Tuesday, 6th April 2004
Of presents, and socks
Knowing that I'm a huge fan of the two Godfather films, Kevin bought me the trilogy boxset on DVD, complete with stunning bonus materials and such (partly as a bribe in order to blackmail me into not whingeing unfairly about the course last week. What can I say, it worked. How easily I am bought...). Unfortunately, this is going to make it so much harder for me to deny that Part III exists - it's awful, awful, it completely ruined the perfect tragedy of Part II's end scene for me, and once I saw it I spent months trying to blank it from my mind. Doubly damning is the fact that I've spewed so much venom in Part III's name in front of Kevin that he's now curious, and intent on seeing it. And although it's on television next week when he could watch it without me, I'd feel compelled to ridicule him for watching it on Channel 5, poor quality and with adverts galore, when I have it on DVD. So I'm going to have to suffer the anguish - again! - and watch it with him...

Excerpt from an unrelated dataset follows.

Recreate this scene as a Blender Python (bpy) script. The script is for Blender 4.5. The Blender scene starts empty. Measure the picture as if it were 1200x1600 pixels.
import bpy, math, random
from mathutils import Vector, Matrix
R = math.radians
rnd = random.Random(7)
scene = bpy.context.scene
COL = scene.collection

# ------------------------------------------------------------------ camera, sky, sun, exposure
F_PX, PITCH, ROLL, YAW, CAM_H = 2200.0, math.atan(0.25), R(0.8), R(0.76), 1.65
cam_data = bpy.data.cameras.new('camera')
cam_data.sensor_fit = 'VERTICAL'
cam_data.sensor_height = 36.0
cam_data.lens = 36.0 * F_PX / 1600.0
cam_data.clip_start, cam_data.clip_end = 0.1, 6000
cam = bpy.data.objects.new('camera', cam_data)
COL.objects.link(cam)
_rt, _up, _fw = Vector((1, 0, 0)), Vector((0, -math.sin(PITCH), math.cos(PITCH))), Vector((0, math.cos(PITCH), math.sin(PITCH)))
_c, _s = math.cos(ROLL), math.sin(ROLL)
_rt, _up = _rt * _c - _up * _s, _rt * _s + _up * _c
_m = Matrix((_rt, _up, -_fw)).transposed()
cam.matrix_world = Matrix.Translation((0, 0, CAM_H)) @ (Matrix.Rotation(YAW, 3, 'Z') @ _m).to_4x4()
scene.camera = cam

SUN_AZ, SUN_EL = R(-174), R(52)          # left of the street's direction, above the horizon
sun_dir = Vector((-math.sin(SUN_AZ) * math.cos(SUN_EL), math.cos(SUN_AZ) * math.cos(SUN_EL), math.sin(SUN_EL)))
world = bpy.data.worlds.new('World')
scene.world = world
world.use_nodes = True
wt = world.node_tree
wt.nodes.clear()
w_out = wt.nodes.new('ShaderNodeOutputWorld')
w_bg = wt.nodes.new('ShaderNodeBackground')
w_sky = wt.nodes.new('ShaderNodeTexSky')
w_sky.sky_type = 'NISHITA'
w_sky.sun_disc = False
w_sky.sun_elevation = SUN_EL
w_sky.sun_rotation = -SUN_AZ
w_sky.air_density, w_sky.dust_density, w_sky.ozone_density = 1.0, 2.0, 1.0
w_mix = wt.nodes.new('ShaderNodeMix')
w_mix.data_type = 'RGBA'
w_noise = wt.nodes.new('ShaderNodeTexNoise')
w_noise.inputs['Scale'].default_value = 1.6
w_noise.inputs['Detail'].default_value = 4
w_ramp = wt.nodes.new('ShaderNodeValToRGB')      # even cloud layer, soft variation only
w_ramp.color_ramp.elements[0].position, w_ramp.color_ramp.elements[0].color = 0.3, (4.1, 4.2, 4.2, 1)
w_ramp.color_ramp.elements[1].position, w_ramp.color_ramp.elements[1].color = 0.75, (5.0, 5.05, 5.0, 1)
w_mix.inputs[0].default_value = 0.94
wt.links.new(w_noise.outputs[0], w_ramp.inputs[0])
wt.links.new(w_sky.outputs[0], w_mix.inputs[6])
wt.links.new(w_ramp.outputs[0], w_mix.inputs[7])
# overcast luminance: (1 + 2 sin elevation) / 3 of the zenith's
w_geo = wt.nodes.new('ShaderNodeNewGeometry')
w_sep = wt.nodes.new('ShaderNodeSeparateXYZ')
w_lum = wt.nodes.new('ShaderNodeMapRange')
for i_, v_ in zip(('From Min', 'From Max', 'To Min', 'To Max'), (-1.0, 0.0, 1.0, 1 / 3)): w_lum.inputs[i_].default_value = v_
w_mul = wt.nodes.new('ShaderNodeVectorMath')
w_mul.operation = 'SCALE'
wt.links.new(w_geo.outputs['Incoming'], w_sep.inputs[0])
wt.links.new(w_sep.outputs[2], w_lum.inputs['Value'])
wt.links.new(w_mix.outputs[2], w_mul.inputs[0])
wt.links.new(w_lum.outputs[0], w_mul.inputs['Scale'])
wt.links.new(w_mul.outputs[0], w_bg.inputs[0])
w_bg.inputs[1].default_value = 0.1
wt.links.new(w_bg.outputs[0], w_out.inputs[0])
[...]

And speaking of anguish, this brings me rather neatly around to the subject of Kevin's socks. (Forgive me for blogging about your socks, dear. But, well, I just had to.) There was a quote in last week's episode of Six Feet Under which gave a rather good overview of the issue at hand:
"I'm trying to pair up my socks."
"But they're all identical."
"That's the dilemma."
You see the problem. Kevin spends time in the mornings comparing lots of individual socks from the large sockpile in order to find a pair. The fact that all his socks are indistinguishable merely increases the difficulty of this task. Being a bright spark (and having a mother who, years ago, implemented a similar scheme for me), I suggested sorting them all out into pairs, all at once, and then sewing a small piece of coloured thread to the top of each sock with a distinct colour for each pair.
This idea was not welcomed joyously and jubilantly as I had hoped.
Kevin explained to me that his socks frequently go missing for periods of time and subsequently reappear, and they don't have the decency to do this in whole pairs. Thus there are times when the sockpile contains many individual socks, and not one pair between the lot of them. He is therefore sometimes compelled to take two different (indistinguishable) socks which don't make up a pair, and to convince himself that he has a whole pair, thus sparing him an anguish lasting all day long.
Were I to brutally commandeer his sockpile and sew in the coloured threads, he would no longer be able to labour under the pretence that he was wearing a pair of socks. He would instead have to suffer the indignity of mismatched socks, even though no one but him would know. (I think Kevin may be slightly geeky. Don't tell anyone though.)
So, now... to sew or not to sew? Sometime over Easter I may launch a sneak attack on the sockpile, armed with needle and threads. Be warned, Kevin's socks. I am coming for you.

Comments
They aren't indistinguishable, just very, very similar. There are left socks and right socks, plus they come in many different colours (all of which are black) and sizes (despite the claims of the packaging).
I'm not crazy, honestly.
Why not compromise and sew coloured thread into the *left* socks only?
That way you can still make a "nearly" matching pair from the remaining right ones.
A bit of advice from me. Never, ever, however much there may be love, never ever sew for a man. Can I just emphasise the never ever part?